Community-based co-production – Cape Town Studio

The studio aims to develop ideas and strategies for co-produced interventions in an informal settlement in Cape Town, South Africa.

The concept of co-production has gained momentum against top-down urban planning acknowledging its potential to address the need for urban transformation and urban justice. The context of Cape Town, South Africa, is characterized by Apartheid legacy and extreme inequality. A majority of citizens have to live in so-called informal settlements at the periphery excluded from the quality of life of the rest of the city; often without access to housing and basic infrastructures and other social services.

To address these challenges, planners need to both explore new approaches to mobilize resources effectively and to empower communities to deepen citizenship with the hope to improve their quality of life. The co-production of shared spaces and infrastructures together with civil society groups and local communities can partially compensate for a lack of public resources and also strengthen social cohesion at the local level and initiate appropriation processes – with correspondingly positive effects on the usage, preservation and security of these spaces and infrastructures.

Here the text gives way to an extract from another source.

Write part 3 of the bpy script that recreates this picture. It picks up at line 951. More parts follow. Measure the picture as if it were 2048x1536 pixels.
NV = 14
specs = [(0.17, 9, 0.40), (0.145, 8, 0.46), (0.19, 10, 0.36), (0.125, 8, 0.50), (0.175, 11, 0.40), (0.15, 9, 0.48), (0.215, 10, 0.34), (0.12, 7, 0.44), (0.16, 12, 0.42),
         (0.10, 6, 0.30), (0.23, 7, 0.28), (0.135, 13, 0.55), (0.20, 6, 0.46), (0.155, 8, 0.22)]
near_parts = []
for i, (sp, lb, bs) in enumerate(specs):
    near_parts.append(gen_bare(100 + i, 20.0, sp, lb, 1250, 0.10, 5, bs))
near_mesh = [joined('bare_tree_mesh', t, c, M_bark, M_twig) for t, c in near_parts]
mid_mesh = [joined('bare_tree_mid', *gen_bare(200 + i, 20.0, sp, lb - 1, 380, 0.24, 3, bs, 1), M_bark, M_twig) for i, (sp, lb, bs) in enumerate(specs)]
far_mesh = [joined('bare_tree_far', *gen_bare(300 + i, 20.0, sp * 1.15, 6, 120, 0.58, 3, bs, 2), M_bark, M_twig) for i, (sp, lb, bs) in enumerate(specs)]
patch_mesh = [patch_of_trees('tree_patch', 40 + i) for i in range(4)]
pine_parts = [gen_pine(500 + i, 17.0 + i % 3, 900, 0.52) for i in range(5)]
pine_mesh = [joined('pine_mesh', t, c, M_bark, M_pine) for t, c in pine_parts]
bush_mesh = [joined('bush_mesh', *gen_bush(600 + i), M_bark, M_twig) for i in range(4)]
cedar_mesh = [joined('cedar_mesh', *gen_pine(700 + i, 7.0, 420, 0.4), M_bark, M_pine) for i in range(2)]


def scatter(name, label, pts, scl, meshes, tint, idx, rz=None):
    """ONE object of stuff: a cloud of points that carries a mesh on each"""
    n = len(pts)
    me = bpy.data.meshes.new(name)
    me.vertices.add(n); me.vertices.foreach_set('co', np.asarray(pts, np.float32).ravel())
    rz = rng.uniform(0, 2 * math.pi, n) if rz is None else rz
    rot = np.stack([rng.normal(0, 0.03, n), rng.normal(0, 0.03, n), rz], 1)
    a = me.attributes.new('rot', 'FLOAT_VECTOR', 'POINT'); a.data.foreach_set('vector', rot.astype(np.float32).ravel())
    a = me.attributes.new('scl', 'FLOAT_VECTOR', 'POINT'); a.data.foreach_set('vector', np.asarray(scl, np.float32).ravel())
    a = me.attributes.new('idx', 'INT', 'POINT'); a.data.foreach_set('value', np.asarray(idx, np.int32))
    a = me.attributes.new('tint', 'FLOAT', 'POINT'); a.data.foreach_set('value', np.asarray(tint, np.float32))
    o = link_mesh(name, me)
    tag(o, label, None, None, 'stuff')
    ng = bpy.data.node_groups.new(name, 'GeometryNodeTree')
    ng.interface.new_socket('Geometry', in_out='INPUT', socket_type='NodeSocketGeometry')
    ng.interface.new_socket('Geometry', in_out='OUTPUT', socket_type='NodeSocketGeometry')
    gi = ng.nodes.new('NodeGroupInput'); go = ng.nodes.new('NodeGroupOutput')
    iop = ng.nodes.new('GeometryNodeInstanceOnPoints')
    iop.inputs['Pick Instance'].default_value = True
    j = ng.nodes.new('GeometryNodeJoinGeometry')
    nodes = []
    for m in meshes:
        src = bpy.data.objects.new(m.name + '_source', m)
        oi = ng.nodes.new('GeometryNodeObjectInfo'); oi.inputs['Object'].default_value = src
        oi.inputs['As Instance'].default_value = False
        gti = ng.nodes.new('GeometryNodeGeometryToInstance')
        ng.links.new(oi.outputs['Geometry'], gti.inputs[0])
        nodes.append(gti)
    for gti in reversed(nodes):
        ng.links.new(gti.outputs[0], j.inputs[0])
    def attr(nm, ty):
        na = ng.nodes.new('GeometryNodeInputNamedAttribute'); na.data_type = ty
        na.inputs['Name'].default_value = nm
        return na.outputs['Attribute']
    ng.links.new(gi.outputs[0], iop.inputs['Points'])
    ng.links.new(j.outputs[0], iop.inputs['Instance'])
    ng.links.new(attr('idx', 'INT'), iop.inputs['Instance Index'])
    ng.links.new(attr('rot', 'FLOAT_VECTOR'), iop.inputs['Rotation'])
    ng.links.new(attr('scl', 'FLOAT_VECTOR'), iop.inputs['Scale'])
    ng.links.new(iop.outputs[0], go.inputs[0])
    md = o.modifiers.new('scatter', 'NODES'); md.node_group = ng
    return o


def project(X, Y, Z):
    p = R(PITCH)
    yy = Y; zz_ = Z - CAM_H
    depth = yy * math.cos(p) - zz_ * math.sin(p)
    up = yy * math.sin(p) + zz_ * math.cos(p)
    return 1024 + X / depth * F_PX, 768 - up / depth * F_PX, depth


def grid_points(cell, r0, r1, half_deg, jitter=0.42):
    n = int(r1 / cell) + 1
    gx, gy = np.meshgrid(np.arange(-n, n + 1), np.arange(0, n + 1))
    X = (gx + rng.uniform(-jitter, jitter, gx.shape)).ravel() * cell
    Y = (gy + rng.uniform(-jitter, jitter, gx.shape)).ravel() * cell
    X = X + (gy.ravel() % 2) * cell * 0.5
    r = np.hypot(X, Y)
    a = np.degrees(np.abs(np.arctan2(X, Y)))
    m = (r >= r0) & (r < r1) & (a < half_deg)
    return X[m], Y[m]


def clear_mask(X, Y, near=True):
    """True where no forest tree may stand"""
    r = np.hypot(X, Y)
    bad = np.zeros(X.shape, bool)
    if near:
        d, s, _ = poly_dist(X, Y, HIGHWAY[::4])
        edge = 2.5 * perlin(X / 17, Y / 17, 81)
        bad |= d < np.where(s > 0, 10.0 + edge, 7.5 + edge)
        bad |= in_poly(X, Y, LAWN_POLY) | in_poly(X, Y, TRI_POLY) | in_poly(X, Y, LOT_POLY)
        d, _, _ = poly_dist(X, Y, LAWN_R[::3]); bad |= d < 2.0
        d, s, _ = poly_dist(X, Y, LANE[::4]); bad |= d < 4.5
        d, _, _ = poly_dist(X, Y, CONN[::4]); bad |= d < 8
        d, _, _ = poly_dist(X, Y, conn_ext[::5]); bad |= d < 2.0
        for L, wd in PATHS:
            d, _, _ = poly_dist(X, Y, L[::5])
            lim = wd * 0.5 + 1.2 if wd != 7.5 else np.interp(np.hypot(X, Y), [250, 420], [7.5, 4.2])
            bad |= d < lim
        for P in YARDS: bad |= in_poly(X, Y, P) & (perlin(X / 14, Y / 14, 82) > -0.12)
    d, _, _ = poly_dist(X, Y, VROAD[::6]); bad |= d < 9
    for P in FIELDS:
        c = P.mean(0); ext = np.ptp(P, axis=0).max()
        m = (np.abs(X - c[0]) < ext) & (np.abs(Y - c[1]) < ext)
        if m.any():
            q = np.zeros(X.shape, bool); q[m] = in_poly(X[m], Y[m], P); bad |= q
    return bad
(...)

This studio and the accompanying seminar “Learning from Cape Town – Investigating co-production and well-being in an informal settlement community” will focus on urban interventions that were implemented in and with an informal settlement community on the southern outskirts of Cape Town. The studio and the seminar will start off with a Community Workshop in Cape Town (27/10 – 03/11) in cooperation with the NGO VPUU (Violence Prevention through Urban Upgrading) and the local community. The workshop includes field research to examine both the socio-spatial structure of the settlement as well as specific, co-produced spaces and facilities. Building on the findings of the on-site research, students will develop proposals for an alternative urban practice that is rooted in a critical reflection of both the processes and spaces of co-production. These proposals will be supplemented by implementation strategies and formats that aim to use local resources and include and strengthen existing initiatives. The studio will be accompanied by interactive engagements like lectures, guest critiques or film screenings with practitioners and scholars from South Africa.